The village was set up by the state #Recognise_Dahmash. 70 houses with 1 address #Recognise_Dahmash Dahmash itself is a Palestinian village located on the '48 side of the Green Line, between the towns of Lydda and Ramle. Its families have been living there since 1951 and it today numbers around 700 residents and 70 houses. Although these families received these lands from the state, the village has never been recognised by Israel.

Israel agreed to ‘compensate’ those families it expelled from different regions by giving them a land in Dahmash that accounts for 15% of the land that the state confiscated. The families living now in Dahmash agreed to the land swap agreement, assuming that they would be allowed to rebuild their lives without being persecuted. All families now declare that they regret this deal.

The tour benefited from the participation of local hip-hop artist Tamer Nafar of the DAM rap group.
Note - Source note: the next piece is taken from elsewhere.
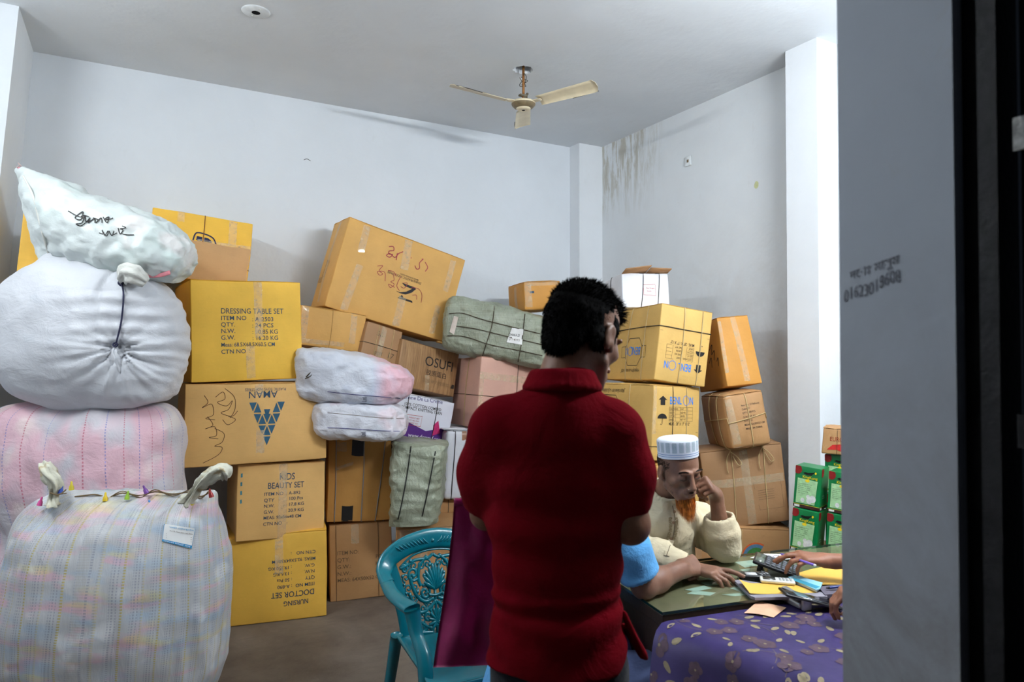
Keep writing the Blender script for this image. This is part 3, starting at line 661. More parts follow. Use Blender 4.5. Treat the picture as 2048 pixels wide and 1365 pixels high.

Tamer started the tour near the Dahmash mosque in Lydda. He spoke of the city’s history, from the massacre of 160 residents in 1948, to the overt racial discrimination which continues today, as evidenced by the blatant inequality between Arab and Jewish neighbourhoods and successive policies aimed at forcing Arab residents to leave, creating a link with Arab neighbourhoods such as Silwan in Jerusalem.

Local activist Rami Younis meanwhile spoke of a feeling of isolation among Palestinian residents of Lydda, Ramle, Dahmash and Jaffa, and of being cut off from Palestinians in the north of the country. Tamer and Rami also led the group through a tour of one of Lydda's most deprived areas, Almahatta neighbourhood around the railway station. With a population of around 6000 before the Nakba, only a few hundred managed to remain after the city's fall to Zionist militias. After the ensuing creation of Israel, numbers were then increased by internally displaced Palestinian refugees from the southern cities of Beer Sabe’, Asdoud and Askalan (now: Beersheba, Ashdod and Ashkelon).

The neighbourhood now houses around 9000 people in cramped, dirty conditions. No services are provided and no building permits have been issued since the 1948 Nakba, with residents squeezed in next to the largest railway junction in the country, their homes rattled daily by 300 passing trains. While in Dahmash the tour was hosted by members of the village's Popular Committee, with its head Arafat Ismail detailing the struggles the committee faces, and of the possibilities of forming a unified group with residents of Lydda and Ramle also facing threats of demolition. The committee talked about the legal battles they have to fight for every basic right. One example was explaining how they had to go to court in 2006, fighting a legal battle to send their children to school in Ramle. Parents and children in the village also shared their stories of daily worry, and their fears and hopes for the future.

At the end of the tour Minem Marouf, board member of 7amleh, stated: “By organizing these tours on a monthly basis, we aim to connect between activists on the ground with activists in the virtual spaces of the various social media platforms. It is of monumental importance to use these platforms to raise public awareness to the systematic deprivation of living spaces which Palestinian citizens of Israel suffer from. Israel continuously tries to shrink our living spaces through blatantly discriminatory housing policies and Jewish only privileges in public land authority projects, both of which are in violation of basic human rights”.